# start of RECORDS FOR THE TASK
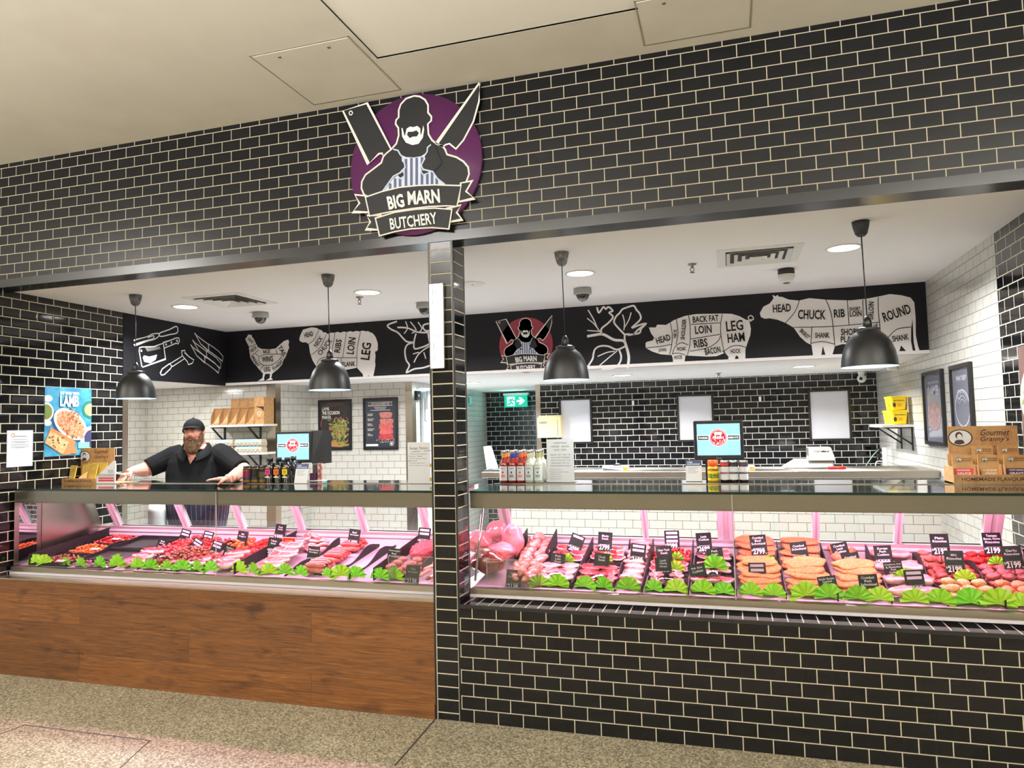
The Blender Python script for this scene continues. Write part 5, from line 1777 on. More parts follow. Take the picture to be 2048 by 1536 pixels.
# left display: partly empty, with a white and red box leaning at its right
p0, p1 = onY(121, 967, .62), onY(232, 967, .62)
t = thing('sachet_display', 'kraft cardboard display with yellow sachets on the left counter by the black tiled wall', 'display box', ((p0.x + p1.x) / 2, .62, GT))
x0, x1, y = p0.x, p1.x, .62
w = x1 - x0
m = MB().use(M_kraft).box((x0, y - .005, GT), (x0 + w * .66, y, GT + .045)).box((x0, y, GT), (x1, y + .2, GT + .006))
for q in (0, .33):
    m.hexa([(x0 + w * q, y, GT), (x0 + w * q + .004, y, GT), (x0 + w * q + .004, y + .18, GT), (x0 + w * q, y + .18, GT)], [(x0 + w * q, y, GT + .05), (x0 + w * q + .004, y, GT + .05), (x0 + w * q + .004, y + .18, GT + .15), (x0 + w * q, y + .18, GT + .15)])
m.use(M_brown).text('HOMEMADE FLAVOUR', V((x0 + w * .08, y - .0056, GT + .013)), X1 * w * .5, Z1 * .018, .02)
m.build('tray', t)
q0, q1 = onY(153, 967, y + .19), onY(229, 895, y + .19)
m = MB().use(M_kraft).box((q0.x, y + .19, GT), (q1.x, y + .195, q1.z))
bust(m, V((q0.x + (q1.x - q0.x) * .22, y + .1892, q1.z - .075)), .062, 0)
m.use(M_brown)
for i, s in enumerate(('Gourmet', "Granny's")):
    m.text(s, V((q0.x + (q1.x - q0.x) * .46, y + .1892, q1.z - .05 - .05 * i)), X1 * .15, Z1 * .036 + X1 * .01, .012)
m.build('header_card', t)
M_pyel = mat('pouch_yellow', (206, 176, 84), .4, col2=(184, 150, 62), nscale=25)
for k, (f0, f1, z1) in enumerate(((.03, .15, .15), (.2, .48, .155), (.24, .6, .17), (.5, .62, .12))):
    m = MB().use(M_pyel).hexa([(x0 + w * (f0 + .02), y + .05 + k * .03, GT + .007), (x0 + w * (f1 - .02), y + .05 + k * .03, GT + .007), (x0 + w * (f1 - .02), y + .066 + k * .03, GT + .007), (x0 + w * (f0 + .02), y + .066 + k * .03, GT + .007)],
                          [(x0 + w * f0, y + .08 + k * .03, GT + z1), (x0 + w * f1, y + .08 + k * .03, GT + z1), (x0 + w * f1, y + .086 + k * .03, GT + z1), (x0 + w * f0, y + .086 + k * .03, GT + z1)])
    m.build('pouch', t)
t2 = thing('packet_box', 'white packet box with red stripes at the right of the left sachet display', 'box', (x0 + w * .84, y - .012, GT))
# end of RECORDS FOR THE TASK
# start of RECORDS FOR THE TASK
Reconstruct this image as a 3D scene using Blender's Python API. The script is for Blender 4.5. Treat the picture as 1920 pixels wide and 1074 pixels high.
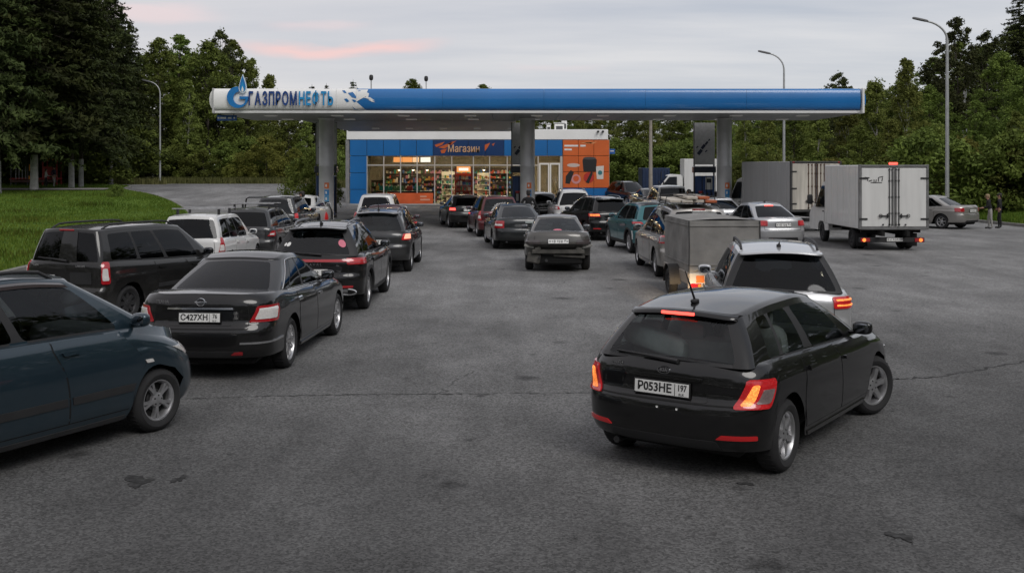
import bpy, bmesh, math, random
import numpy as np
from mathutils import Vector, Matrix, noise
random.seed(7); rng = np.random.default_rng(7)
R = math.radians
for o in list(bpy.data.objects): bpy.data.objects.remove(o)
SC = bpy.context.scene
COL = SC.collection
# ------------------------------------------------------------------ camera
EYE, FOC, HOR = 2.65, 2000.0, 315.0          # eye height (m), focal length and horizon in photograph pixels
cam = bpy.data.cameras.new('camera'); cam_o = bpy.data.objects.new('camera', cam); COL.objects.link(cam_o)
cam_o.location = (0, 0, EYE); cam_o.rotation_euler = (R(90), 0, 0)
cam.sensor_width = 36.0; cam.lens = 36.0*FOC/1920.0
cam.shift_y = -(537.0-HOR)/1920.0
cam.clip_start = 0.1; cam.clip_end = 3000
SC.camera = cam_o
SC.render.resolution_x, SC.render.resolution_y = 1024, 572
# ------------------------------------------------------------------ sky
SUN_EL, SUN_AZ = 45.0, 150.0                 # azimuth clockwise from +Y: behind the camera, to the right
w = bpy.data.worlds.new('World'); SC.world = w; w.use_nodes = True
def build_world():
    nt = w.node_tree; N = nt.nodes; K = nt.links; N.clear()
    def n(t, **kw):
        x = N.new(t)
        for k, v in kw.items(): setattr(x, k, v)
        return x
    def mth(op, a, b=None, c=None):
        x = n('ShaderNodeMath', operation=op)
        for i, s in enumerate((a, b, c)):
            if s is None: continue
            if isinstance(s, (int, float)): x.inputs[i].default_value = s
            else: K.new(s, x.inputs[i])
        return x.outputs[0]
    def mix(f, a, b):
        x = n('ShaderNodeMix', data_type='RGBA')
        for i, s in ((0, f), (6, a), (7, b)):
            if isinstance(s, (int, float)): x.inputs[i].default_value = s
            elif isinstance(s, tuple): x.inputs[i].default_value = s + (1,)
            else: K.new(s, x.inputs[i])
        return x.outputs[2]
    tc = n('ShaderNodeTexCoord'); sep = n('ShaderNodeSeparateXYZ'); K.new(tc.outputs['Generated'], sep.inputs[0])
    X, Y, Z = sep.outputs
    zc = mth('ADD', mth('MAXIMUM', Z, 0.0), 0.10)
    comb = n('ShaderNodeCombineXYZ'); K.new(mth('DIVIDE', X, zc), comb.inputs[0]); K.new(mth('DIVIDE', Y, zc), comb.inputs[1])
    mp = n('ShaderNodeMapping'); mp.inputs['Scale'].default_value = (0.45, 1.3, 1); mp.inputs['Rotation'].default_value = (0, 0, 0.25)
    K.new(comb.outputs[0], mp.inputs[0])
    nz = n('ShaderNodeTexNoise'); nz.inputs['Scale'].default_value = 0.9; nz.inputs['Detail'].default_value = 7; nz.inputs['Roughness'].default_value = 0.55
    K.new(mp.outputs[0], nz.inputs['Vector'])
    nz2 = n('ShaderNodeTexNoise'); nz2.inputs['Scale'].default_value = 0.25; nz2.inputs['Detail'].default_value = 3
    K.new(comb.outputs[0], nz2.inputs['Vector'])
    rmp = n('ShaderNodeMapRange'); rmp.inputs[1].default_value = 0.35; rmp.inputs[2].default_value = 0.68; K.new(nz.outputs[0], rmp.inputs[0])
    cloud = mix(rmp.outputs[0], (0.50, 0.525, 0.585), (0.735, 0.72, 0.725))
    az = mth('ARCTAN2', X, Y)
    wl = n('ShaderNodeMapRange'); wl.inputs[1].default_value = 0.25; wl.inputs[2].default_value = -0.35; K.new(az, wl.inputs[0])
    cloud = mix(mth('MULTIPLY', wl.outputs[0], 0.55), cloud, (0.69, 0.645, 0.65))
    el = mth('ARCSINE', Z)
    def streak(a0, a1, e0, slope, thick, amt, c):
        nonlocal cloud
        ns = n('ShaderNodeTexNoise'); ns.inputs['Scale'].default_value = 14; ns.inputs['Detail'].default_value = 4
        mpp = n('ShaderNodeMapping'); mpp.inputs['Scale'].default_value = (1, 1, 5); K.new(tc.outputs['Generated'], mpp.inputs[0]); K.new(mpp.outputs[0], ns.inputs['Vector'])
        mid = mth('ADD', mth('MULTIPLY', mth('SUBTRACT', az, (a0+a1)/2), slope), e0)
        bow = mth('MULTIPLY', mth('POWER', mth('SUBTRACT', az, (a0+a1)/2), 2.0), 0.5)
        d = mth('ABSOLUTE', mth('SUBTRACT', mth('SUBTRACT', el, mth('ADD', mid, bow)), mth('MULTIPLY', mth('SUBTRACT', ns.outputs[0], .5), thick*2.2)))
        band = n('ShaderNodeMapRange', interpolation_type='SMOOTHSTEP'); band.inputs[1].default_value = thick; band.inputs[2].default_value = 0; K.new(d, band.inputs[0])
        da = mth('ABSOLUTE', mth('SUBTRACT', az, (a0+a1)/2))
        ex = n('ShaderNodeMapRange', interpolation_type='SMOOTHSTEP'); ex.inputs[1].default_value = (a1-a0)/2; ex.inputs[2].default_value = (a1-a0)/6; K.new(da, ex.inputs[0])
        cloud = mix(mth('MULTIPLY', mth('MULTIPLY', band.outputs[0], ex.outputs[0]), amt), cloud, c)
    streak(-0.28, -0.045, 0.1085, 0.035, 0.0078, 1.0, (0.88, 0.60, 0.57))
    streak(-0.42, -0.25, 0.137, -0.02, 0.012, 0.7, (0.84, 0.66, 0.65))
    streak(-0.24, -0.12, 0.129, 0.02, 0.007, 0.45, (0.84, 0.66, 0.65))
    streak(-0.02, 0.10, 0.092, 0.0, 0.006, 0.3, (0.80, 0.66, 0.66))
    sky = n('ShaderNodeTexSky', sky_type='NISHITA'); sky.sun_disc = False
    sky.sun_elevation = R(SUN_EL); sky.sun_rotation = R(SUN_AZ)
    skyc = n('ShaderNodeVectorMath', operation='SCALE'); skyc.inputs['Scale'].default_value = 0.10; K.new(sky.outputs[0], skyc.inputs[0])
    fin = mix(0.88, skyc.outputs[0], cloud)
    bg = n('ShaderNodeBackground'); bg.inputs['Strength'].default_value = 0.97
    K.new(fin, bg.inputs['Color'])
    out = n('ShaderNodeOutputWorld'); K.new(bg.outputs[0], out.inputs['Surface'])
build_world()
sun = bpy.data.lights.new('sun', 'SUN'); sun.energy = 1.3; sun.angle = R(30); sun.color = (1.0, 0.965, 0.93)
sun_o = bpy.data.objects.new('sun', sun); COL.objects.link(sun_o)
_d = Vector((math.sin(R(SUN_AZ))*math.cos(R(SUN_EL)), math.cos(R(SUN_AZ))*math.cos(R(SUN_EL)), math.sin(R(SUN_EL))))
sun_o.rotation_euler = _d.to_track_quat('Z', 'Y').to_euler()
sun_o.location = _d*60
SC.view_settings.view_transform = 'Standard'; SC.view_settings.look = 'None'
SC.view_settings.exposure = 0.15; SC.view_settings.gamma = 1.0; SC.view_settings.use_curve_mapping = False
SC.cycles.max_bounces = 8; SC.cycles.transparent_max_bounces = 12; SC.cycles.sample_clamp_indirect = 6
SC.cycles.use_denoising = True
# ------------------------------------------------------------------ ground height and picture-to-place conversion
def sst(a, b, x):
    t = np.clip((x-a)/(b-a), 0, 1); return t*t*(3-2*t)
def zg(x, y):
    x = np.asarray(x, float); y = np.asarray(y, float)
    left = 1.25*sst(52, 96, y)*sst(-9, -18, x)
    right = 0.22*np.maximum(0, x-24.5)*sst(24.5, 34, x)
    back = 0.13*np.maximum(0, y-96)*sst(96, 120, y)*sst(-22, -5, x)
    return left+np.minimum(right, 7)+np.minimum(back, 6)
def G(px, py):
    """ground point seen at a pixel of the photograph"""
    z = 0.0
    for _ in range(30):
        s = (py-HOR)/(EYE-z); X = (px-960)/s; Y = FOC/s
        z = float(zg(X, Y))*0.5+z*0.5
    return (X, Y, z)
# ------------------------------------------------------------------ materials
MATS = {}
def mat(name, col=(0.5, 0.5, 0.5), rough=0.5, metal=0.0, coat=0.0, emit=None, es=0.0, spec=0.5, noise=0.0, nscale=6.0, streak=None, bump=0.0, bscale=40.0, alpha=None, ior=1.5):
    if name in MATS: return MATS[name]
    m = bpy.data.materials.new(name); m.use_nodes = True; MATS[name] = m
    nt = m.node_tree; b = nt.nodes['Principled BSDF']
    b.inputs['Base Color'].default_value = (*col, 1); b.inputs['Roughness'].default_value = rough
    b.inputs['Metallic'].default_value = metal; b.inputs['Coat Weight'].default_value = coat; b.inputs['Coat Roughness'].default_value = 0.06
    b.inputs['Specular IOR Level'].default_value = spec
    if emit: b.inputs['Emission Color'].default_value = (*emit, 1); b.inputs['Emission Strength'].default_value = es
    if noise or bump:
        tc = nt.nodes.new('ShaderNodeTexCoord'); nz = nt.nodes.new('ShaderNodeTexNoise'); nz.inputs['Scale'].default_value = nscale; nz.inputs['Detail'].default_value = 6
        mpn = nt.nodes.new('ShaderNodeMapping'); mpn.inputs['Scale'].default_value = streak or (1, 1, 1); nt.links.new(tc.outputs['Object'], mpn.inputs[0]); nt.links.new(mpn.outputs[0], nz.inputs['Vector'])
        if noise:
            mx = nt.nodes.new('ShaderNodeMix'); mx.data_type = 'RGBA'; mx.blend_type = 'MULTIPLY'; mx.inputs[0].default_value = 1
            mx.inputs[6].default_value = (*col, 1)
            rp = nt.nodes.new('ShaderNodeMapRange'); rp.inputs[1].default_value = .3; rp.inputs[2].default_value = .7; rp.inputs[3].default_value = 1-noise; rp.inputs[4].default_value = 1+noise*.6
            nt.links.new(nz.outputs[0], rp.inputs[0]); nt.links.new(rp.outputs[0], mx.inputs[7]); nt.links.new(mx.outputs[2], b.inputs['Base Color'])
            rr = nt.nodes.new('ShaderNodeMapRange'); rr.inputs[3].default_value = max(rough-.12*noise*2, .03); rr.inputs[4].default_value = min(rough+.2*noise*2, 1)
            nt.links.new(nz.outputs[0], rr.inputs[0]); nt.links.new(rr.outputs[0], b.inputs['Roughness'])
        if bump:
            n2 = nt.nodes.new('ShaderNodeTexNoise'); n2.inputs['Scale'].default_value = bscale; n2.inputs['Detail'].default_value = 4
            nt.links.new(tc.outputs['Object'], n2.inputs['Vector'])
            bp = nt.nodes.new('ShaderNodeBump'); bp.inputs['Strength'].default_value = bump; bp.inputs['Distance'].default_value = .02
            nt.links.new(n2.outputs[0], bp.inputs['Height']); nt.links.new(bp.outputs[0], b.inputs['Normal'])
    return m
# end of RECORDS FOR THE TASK
* DIRECTIONS:
Leave out every line without the string "from" and copy the rest.

* RESPONSE TO THE EXERCISE:
The Blender Python script for this scene continues. Write part 5, from line 1777 on. More parts follow. Take the picture to be 2048 by 1536 pixels.
from mathutils import Vector, Matrix, noise
SUN_EL, SUN_AZ = 45.0, 150.0                 # azimuth clockwise from +Y: behind the camera, to the right